* AVAILABLE DATA:
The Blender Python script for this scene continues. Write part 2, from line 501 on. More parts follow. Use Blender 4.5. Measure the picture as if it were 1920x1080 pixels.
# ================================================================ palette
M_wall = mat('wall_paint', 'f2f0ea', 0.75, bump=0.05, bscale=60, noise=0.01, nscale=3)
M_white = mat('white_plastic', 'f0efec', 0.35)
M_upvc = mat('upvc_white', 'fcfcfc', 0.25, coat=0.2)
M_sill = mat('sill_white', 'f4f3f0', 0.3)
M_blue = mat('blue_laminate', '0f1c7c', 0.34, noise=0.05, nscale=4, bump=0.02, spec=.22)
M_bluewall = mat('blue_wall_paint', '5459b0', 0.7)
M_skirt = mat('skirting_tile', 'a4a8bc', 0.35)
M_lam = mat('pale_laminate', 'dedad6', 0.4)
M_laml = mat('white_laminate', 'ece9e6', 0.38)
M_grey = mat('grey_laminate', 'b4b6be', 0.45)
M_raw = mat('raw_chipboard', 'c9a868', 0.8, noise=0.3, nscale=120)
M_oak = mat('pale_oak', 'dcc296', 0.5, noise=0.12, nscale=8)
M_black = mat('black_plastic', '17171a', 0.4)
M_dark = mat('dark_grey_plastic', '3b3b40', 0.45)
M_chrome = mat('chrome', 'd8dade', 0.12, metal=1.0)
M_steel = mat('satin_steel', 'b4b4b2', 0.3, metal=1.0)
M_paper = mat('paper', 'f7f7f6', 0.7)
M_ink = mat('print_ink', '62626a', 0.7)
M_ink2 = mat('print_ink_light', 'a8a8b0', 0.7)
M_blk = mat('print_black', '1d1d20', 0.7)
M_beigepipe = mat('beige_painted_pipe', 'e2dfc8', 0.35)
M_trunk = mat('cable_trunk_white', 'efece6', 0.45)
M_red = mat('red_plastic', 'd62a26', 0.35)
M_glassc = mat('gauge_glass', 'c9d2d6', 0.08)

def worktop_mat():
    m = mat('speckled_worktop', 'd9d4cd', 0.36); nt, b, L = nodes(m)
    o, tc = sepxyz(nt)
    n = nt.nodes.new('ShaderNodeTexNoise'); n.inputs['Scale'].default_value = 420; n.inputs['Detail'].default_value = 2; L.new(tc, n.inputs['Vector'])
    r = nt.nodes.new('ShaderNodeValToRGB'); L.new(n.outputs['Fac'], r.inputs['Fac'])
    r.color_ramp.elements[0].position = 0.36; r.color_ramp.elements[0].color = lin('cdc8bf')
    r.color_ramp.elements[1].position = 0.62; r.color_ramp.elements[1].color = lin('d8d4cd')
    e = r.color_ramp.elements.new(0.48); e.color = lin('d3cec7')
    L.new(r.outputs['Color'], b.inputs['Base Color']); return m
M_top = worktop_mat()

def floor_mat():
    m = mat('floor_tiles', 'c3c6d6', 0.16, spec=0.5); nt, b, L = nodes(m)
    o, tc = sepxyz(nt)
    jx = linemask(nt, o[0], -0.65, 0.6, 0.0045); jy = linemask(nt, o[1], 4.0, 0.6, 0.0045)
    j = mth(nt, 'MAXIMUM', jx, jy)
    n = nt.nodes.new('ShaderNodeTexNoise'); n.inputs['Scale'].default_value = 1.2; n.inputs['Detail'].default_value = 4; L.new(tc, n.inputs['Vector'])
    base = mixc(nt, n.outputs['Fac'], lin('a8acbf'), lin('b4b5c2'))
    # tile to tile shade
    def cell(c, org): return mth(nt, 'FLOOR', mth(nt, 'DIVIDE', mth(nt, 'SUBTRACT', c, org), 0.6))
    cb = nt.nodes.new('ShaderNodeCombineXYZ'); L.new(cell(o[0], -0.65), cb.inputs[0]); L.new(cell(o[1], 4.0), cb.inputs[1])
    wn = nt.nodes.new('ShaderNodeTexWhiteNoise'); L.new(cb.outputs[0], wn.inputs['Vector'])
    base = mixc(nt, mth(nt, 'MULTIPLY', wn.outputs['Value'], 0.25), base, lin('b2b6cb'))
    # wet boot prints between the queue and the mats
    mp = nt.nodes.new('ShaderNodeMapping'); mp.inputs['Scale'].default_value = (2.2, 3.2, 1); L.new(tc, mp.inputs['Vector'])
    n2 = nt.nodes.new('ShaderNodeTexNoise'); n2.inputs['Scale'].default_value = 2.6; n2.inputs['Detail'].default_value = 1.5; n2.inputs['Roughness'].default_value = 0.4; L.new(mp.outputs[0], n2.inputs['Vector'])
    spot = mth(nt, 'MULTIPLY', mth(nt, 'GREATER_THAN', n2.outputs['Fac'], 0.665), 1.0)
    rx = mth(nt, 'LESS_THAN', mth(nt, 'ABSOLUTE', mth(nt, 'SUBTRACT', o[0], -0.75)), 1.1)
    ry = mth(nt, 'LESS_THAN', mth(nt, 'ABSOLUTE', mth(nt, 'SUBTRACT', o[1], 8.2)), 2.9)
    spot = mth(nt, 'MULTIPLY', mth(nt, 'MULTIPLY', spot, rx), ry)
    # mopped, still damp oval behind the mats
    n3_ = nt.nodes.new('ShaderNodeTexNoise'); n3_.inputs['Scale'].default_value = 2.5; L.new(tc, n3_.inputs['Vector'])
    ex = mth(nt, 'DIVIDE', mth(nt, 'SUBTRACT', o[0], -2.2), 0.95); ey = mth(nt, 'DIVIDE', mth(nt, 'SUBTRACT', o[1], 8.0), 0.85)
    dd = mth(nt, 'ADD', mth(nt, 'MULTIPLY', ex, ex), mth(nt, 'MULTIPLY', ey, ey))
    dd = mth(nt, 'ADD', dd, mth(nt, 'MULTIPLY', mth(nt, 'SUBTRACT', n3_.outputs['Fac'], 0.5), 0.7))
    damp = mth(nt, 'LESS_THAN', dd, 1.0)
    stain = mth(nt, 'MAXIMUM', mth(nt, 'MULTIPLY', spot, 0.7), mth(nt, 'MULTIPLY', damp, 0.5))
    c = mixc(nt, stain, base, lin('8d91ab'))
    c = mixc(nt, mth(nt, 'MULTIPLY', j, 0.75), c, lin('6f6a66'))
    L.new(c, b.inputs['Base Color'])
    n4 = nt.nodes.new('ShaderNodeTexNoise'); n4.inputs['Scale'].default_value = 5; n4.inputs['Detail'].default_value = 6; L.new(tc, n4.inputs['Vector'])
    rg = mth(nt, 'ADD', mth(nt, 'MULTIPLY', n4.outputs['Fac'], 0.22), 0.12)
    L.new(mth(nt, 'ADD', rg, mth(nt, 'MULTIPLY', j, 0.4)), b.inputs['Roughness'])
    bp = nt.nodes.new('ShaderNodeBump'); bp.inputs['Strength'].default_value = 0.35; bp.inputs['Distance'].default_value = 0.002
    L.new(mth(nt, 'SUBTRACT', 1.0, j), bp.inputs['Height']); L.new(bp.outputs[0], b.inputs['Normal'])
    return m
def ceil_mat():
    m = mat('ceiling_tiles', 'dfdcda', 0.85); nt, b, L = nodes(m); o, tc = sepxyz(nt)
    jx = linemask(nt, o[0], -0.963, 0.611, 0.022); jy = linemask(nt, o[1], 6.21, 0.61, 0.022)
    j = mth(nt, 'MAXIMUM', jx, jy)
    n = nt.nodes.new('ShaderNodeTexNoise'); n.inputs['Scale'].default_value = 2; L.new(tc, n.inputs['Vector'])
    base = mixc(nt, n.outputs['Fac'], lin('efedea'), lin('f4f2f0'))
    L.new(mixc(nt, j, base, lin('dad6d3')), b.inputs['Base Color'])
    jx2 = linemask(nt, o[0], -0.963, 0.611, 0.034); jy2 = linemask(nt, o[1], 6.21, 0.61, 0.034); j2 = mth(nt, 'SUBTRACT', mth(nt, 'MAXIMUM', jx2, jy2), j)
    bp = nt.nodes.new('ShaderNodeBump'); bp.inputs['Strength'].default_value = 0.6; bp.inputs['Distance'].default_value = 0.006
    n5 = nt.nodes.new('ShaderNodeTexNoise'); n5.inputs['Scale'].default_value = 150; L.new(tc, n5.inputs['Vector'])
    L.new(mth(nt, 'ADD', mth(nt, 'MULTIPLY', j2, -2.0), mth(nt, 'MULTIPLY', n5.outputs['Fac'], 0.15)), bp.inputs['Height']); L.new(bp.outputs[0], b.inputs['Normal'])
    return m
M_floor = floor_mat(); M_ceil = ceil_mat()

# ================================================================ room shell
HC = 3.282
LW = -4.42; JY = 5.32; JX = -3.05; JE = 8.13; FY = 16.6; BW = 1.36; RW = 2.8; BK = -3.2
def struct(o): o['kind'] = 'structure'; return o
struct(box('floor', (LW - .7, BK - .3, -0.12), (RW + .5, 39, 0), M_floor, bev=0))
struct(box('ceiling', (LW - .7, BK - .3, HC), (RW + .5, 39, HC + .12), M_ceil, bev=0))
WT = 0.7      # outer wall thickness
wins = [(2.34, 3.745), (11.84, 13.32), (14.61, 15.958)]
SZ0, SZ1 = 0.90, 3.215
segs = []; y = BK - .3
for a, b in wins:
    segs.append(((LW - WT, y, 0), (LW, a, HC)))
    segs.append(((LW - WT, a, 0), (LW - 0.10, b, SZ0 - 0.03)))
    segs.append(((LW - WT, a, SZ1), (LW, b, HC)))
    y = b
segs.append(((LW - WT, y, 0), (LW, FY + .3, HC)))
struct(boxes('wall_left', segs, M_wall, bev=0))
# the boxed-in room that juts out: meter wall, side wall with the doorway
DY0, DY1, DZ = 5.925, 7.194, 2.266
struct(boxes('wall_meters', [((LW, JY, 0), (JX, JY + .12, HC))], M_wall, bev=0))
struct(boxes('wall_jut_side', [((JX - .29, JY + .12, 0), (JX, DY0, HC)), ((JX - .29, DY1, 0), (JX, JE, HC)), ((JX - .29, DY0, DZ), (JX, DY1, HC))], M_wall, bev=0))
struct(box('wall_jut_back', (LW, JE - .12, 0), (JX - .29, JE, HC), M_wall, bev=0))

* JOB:
Please write out exactly the lines from the start of the data through the line that contains "M_top = worktop_mat()", both ends included, and nothing else.

* SOLUTION TO THE PROBLEM:
The Blender Python script for this scene continues. Write part 2, from line 501 on. More parts follow. Use Blender 4.5. Measure the picture as if it were 1920x1080 pixels.
# ================================================================ palette
M_wall = mat('wall_paint', 'f2f0ea', 0.75, bump=0.05, bscale=60, noise=0.01, nscale=3)
M_white = mat('white_plastic', 'f0efec', 0.35)
M_upvc = mat('upvc_white', 'fcfcfc', 0.25, coat=0.2)
M_sill = mat('sill_white', 'f4f3f0', 0.3)
M_blue = mat('blue_laminate', '0f1c7c', 0.34, noise=0.05, nscale=4, bump=0.02, spec=.22)
M_bluewall = mat('blue_wall_paint', '5459b0', 0.7)
M_skirt = mat('skirting_tile', 'a4a8bc', 0.35)
M_lam = mat('pale_laminate', 'dedad6', 0.4)
M_laml = mat('white_laminate', 'ece9e6', 0.38)
M_grey = mat('grey_laminate', 'b4b6be', 0.45)
M_raw = mat('raw_chipboard', 'c9a868', 0.8, noise=0.3, nscale=120)
M_oak = mat('pale_oak', 'dcc296', 0.5, noise=0.12, nscale=8)
M_black = mat('black_plastic', '17171a', 0.4)
M_dark = mat('dark_grey_plastic', '3b3b40', 0.45)
M_chrome = mat('chrome', 'd8dade', 0.12, metal=1.0)
M_steel = mat('satin_steel', 'b4b4b2', 0.3, metal=1.0)
M_paper = mat('paper', 'f7f7f6', 0.7)
M_ink = mat('print_ink', '62626a', 0.7)
M_ink2 = mat('print_ink_light', 'a8a8b0', 0.7)
M_blk = mat('print_black', '1d1d20', 0.7)
M_beigepipe = mat('beige_painted_pipe', 'e2dfc8', 0.35)
M_trunk = mat('cable_trunk_white', 'efece6', 0.45)
M_red = mat('red_plastic', 'd62a26', 0.35)
M_glassc = mat('gauge_glass', 'c9d2d6', 0.08)

def worktop_mat():
    m = mat('speckled_worktop', 'd9d4cd', 0.36); nt, b, L = nodes(m)
    o, tc = sepxyz(nt)
    n = nt.nodes.new('ShaderNodeTexNoise'); n.inputs['Scale'].default_value = 420; n.inputs['Detail'].default_value = 2; L.new(tc, n.inputs['Vector'])
    r = nt.nodes.new('ShaderNodeValToRGB'); L.new(n.outputs['Fac'], r.inputs['Fac'])
    r.color_ramp.elements[0].position = 0.36; r.color_ramp.elements[0].color = lin('cdc8bf')
    r.color_ramp.elements[1].position = 0.62; r.color_ramp.elements[1].color = lin('d8d4cd')
    e = r.color_ramp.elements.new(0.48); e.color = lin('d3cec7')
    L.new(r.outputs['Color'], b.inputs['Base Color']); return m
M_top = worktop_mat()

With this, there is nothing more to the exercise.